El senado se ha convertido en una fábrica de ministros. Rafael Gumucio R.
Pienso que el senado es una entidad superflua. Soy partidario de un sistema unicameral, con una Asamblea Nacional que represente la soberanía popular. En los sistemas políticos civilizados – y no nuestra ridícula monarquía presidencial – son senados son organismos decorativos y no tienen poder de decisión política. Así intentó concebirlo Arturo Alessandri, en el proyecto inicial de la Constitución de 1925, el senado era un organismo corporativo, con padres conscriptos designados, que representaban a “a las fuerzas vivas de la nación”, como se decía en esa época – recuerde el lector que el corporativismo, que inspiró al fascismo y a la Cuadragésimo Anno, estaba de moda en los años 20 y 30 del siglo XX -.
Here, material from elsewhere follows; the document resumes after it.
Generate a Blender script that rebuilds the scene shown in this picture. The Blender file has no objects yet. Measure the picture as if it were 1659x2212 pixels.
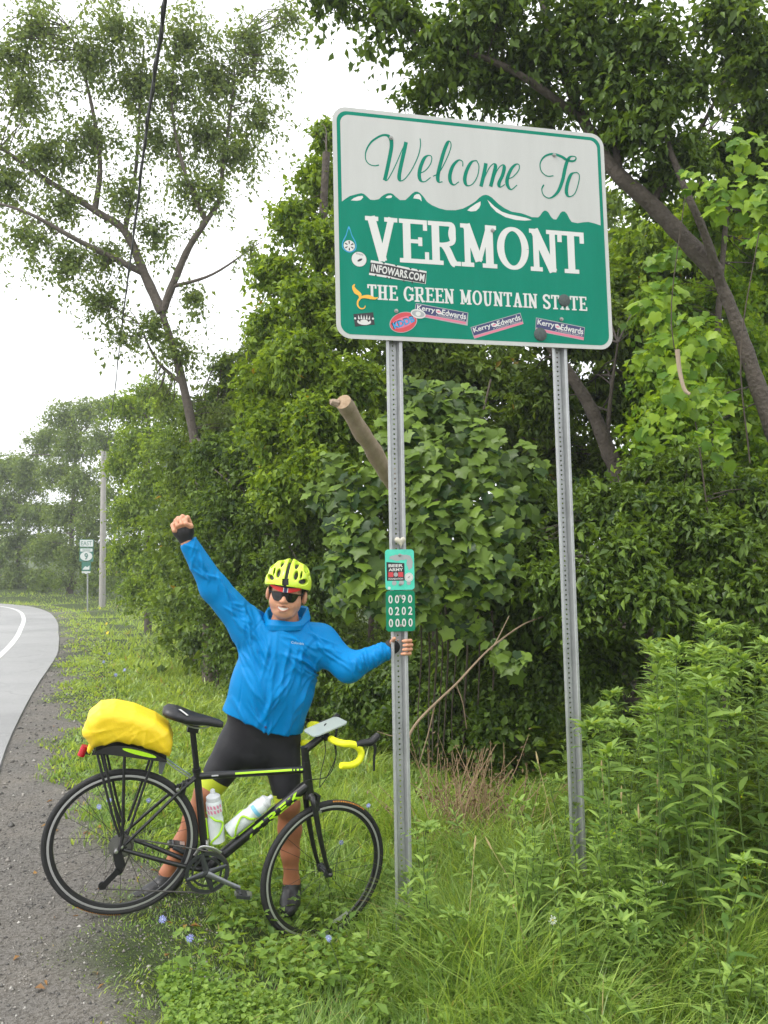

En nuestra seudo-democracia- y es triste denominarla así – el parlamento es, en realidad, una fanfarria: el Ejecutivo tal dominio sobre la agenda legislativa que a los congresistas sólo les resta, aun cuando sean mayoría opositora, recurrir a la acusación constitución, como último recurso para detener el un gobierno atropellador. Mecanismos como las interpelaciones, comisiones investigadores son inútiles como forma de fiscalización.
Ser senador, en la mayoría de los casos casi vitalicio, no muy diferente a los antiguos designados – por la Constitución de Augusto Pinochet – es un cargo honorífico, similar a ser socio del Club de la Unión, o de los comilones del Rotary. Los servidores de la patria perciben un sueldo suculento y, además pueden darse el lujo de dirigir discursos y catilinarias, al estilo de sus antecesores romanos; generalmente, son las grandes personalidades políticas, los dueños de los partidos y los “mentores” de la opinión pública, sin embargo, captan muy bien que su cargo es un mero maquillaje, en un club de ancianos gotosos.
Esta inútil institución plutocrática se ha convertido, con el gobierno de derecha, principalmente, en una fábrica de ministros de Estado. ¿Será la Coalición por Cambio no tiene otras personas capacitadas fuera de los senadores? Como son “caradura”, sostienen la teoría de que, como fueron oposición por veinte años, no han podado formar a ningún dirigente capaz de ocupar un cargo ministerial. No faltará el malpensado que diga que RN y la UDI tienen sólo militantes parlamentarios, pero ni siquiera han logrado que firmen sus registros
algún campesino de sus fundos o un junior de sus empresas.
Antiguamente, la derecha tenía mucho miedo al sufragio universal: para Alberto Edwards era, nada menos, que “la dictadura del proletariado”; José Ortega y Gasset observaba, con pánico, lo que él llamaba “la rebelión de las masas”, la invasión social del hombre vulgar e inculto. La mayoría de nuestros grandes líderes preferían el sufragio llamado “plural”, es decir, que los hombres cultos tuvieran más votos que los ignorantes. Hoy, este monstruo llamado soberanía popular es un gatito domesticado por leyes electorales que logran, por juegos matemáticos, que el voto popular sea intrascendente.
Como el soberano, el pueblo, no tiene ninguna importancia y el acto de votar es puramente decorativo, la Constitución del presidente Ricardo Lagos y sus ministros permite que los jefes de partido, sin siquiera consultar con sus directicas, menos con los militantes, decidan a su arbitrio quién reemplazará al senador o senadora nombrado ministro. Nada importa que el personaje que, sin ningún mérito, se ganó el loto millonario, no conozca a la gente de la circunscripción que va a representar y es posible que jamás haya visitado alguna localidad de esa circunscripción.
No sé de qué sirve denunciar tan absurda ilegitimidad, aun cuando sea legal – hay muchas leyes estúpidas, como antiguamente, la pena de muerte o “Ley del Talión”, pero me doy el gusto de denunciarlo, con la esperanza de que algún día, ojalá no muy lejano, los políticos se den cuenta de que están cavando su propia tumba, o que, de una vez por todas, los manifestantes actuales los envíen al “basurero de la historia”, como decía Trotsky.
Para agravar la ilegitimidad, el presidente nombró ministro a su propio primo, en un inesperado arranque de nepotismo - el único presente que recuerdo, de estas características, fue Carlos Ibáñez del Campo - a lo mejor ambos mandatarios tienen razón: nada más seguro que repartir los c argos ministeriales entre sus parientes – por cierto que los familiares de la esposa de don Carlos, los Letelier, eran verdaderamente golosos en el uso de los privilegios fiscales – no sería mala idea que el presidente actual nombrara al Negro Miguel como ministro de Cultura y lo pasaríamos en Jauja-.